Кукольник и Балугьянский преподавали юриспруденцию, Генрих Фридрих фон Шторх — политэкономию. Эти лекции были мало интересны юному великому князю. И дело тут не только в занудливо-высокопарном стиле упомянутых персон. Рационально мыслящий юноша чувствовал инстинктивную неприязнь к абстрактным системам, возникшим на совершенно иной почве. Шторх был неплохим статистиком, автором капитальной работы «Statistische Gemalde des russischen Reichs», но в экономической науке представал скорее беспочвенным фантазером. Ему принадлежала «теория ценности», согласно которой ценность товара создается его умозрительной полезностью; из его головы вышла также теория «невещественного производства», которая опередила свое время лет на сто.
По своей инициативе великий князь Николай изучал инженерное дело, прибегнув к помощи полковника Джанноти и инженера Ахвердова. Став императором, Николай не раз упоминал о своем образовании: «Мы — инженеры». То есть, фактически относил себя к технической интеллигенции. Николай умел хорошо чертить и рисовать.
Очень многое Николай освоил без участия придворных учителей. Даже хороший русский язык он обрел своими усилиями, ведь детство его прошло в иноязычной среде, а его царствовавший брат Александр вообще не мог выражать какие-либо сложные мысли на русском языке.
Уже это показывает большее желание Николая превратиться из франкоязычного Гольштейн-Готторпа в русского государя.
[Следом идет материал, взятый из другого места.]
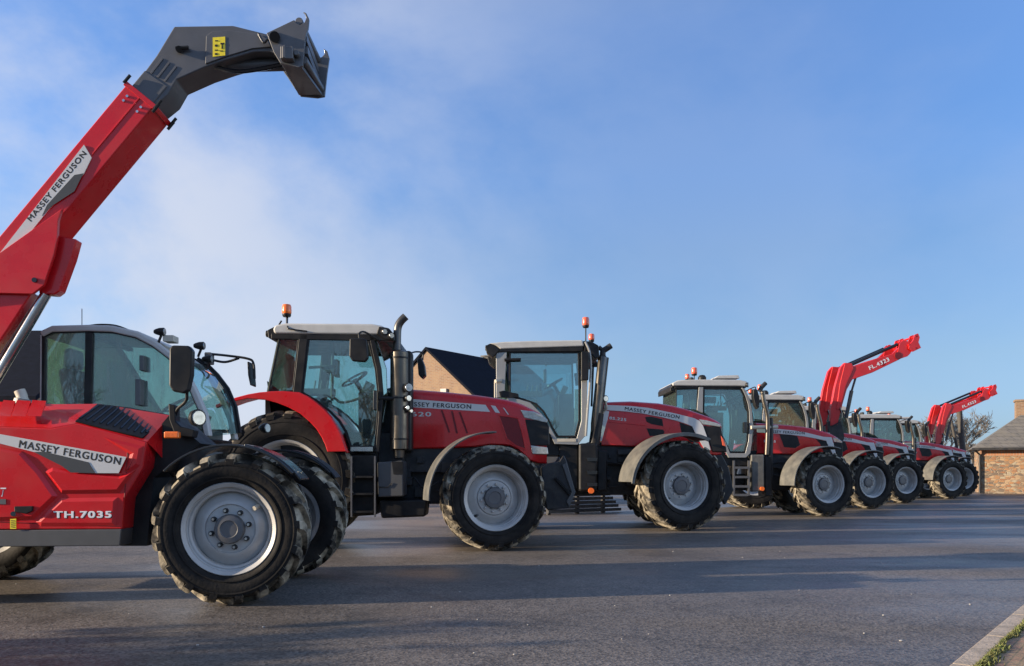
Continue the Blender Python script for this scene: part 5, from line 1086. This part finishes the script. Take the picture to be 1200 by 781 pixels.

В своих воспоминаниях фрейлина двора Н. Смирнова-Россет много пишет об обширной исторической эрудиции Николая, его хорошем знании русской истории. Из исторических персонажей он любил «собирателей» и «строителей» государства, таких как великий князь Владимир Мономах, Петр I, и соответственно порицал удельных князей, «разрушителей государства».